The Liberty Hill Foundation has been among the coalition’s largest supporters.

The timing of all of this is not fortuitous for the Archdiocese. On October 4th, more than 40 Catholic institutions around the world announced their intent to divest from fossil fuels on the anniversary of the death of Saint Francis of Assisi, joining what has become a $5.5 trillion fossil fuel divestment movement worldwide.

Of course, two years before, Pope Francis released the encyclical Laudato Si’, or “On Care for Our Common Home,” which called on Catholics worldwide to “acknowledge the urgency of our environmental challenges” and embark on a new path.

Pastor Sauls notes:

Since the site’s closure, residents have been able to breathe easily, knowing they could open their windows and take a walk outside without feeling sick. If the site reopens, the health and livelihoods of residents, students, and workers at nine schools, early education centers, and two college campuses close by will be put at risk.

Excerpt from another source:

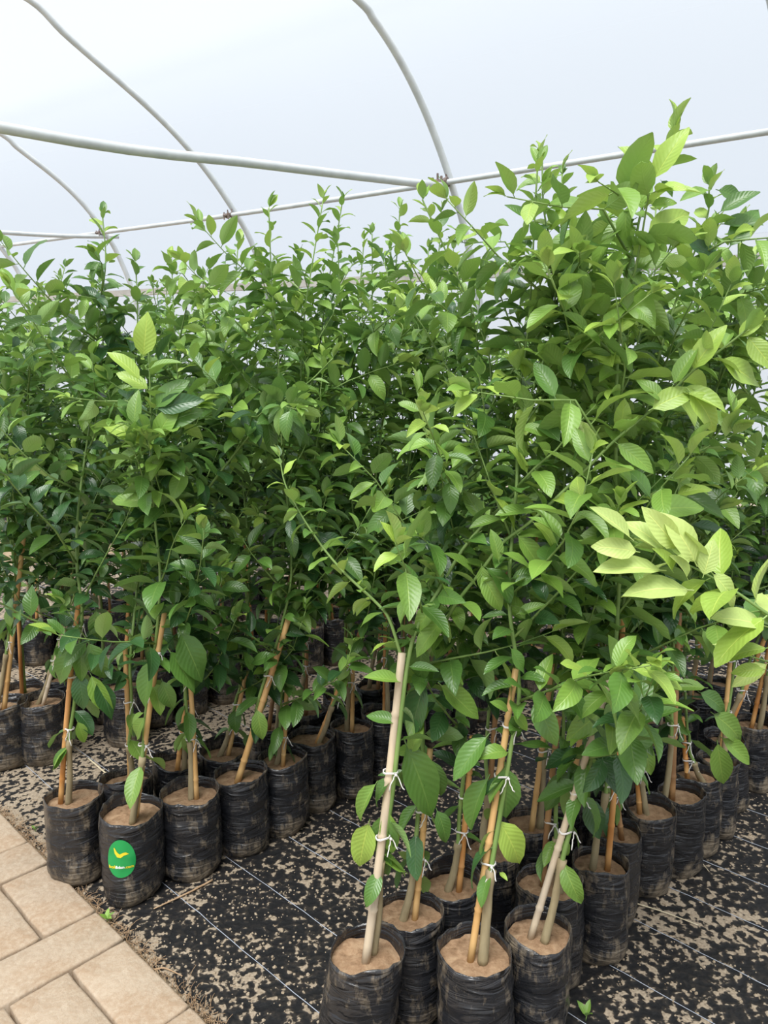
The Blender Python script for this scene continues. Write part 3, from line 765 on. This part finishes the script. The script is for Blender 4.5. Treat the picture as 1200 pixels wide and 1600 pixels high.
sapling(b['l4'], 'sapling with a cane leaning strongly right, second bag right of the green-stickered one', G2, P(452, 963, 2.34), path_px([(455, 900), (450, 800), (440, 690), (435, 560), (425, 450), (420, 325)], 2.36, 2.5), seed=24, R=.086, canem='cane_tan', cane_r=.011, custom_bag=True, cane_off=(-.01, -.01), trunk_off=(-.012, .015), nshoots=6, size=.085, bias=1.5, low_leaves=5)
sapling(b['l5'], 'sapling in the crumpled bag directly behind the stickered one', G2, None, path_px([(215, 900), (215, 760), (210, 620), (215, 500), (212, 410)], 2.3, 2.6), seed=25, R=.086, canem='cane_tan', custom_bag=True, nshoots=6, size=.085, bias=.8, fold=1.0)
sapling(b['l6'], 'sapling with an orange cane leaning right, behind the bag right of the sticker', G2, P(300, 1040, 2.42), path_px([(300, 900), (290, 760), (280, 620), (272, 500), (268, 405)], 2.42, 2.8), seed=26, R=.084, canem='cane_orange', custom_bag=True, nshoots=6, size=.085, bias=1.1, fold=1.0)
sapling(b['l7'], 'sapling with two sticks, behind the strongly leaning cane left of the bare mat', G2, P(385, 1050, 2.5), path_px([(390, 900), (380, 760), (370, 620), (365, 500), (372, 380)], 2.5, 2.8), seed=27, R=.084, canem='cane_tan', custom_bag=True, nshoots=6, size=.085, bias=1.2, fold=.6)
sapling(b['l8'], 'sapling in the half-hidden bag just right of the strongly leaning cane', G2, P(448, 1070, 2.45), path_px([(470, 900), (480, 760), (470, 620), (475, 500), (490, 400), (505, 312)], 2.45, 2.7), seed=28, R=.082, canem='cane_tan', custom_bag=True, nshoots=6, size=.082, bias=1.5)
sapling(b['l9'], 'sapling with a long orange cane slanting right, above the bare mat left of centre', G2, P(568, 972, 2.60), path_px([(560, 900), (550, 780), (545, 640), (535, 520), (530, 440), (528, 380)], 2.62, 2.8), seed=29, R=.088, canem='cane_orange', custom_bag=True, cane_off=(.02, 0), nshoots=6, size=.08, bias=1.4)
sapling(b['l10'], 'sapling in the shaded bag just right of the long slanting orange cane', G2, None, path_px([(560, 950), (580, 800), (600, 640), (610, 520), (620, 400), (625, 325)], 2.68, 2.8), seed=30, R=.084, custom_bag=True, nshoots=6, size=.08, bias=1.5)
sapling(b['l11'], 'sapling in the darkest bag at the row end, left of the thick whitish cane', G2, None, path_px([(605, 950), (630, 800), (650, 640), (670, 520), (685, 400), (690, 330)], 2.85, 2.9), seed=31, R=.080, canem='cane_orange', custom_bag=True, nshoots=6, size=.08, bias=1.5)
G3 = 'saplings of the third double row'
sapling(b['f1'], 'sapling in the whole bag seen on sandy mat behind the corner sapling, third double row', G3, P(118, 930, 3.0), None, seed=41, R=.090, canem='cane_grey', custom_bag=True, nshoots=7, size=.08, bias=.9, low_leaves=8)
sapling(b['f2'], 'sapling with a tall yellow cane in a bag cut by the left edge', G3, P(38, 830, 2.92), None, seed=42, R=.090, canem='cane_tan', cane_r=.011, custom_bag=True, cane_off=(.0, 0), nshoots=7, size=.08, bias=1.3, low_leaves=8)
sapling(b['f3'], 'sapling in a shaded bag further back, between the corner sapling and the stickered one', G3, None, None, seed=43, R=.090, custom_bag=True, nshoots=7, size=.08, bias=.9)
sapling(b['f4'], 'sapling in the small distant dark bag near the left edge', 'saplings of the farthest double row', None, None, seed=44, R=.092, custom_bag=True, nshoots=7, size=.075, bias=.9)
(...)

Sauls calls on the Los Angeles Archdiocese to join with its divesting Catholic brethren, end the lease with AllenCo, and stop drilling for good, both there and at one other oil property it owns. “With the stroke of a pen, Archbishop Jose Gomez and the Archdiocese could terminate its lease with AllenCo Energy Inc., ensuring that the drilling site stays permanently closed,” Sauls writes.

Sauls adds:

Such a courageous move would translate Pope Francis’s bold global declaration into bold local practice. While past appeals for action from local residents and community leaders have seemingly fallen on deaf ears at the Archdiocese, now is their chance to address climate change and protect children and families—at a time when residents in this heavily immigrant and Latino low-income neighborhood need it most. This matter of environmental justice must be moved from dormancy to urgency.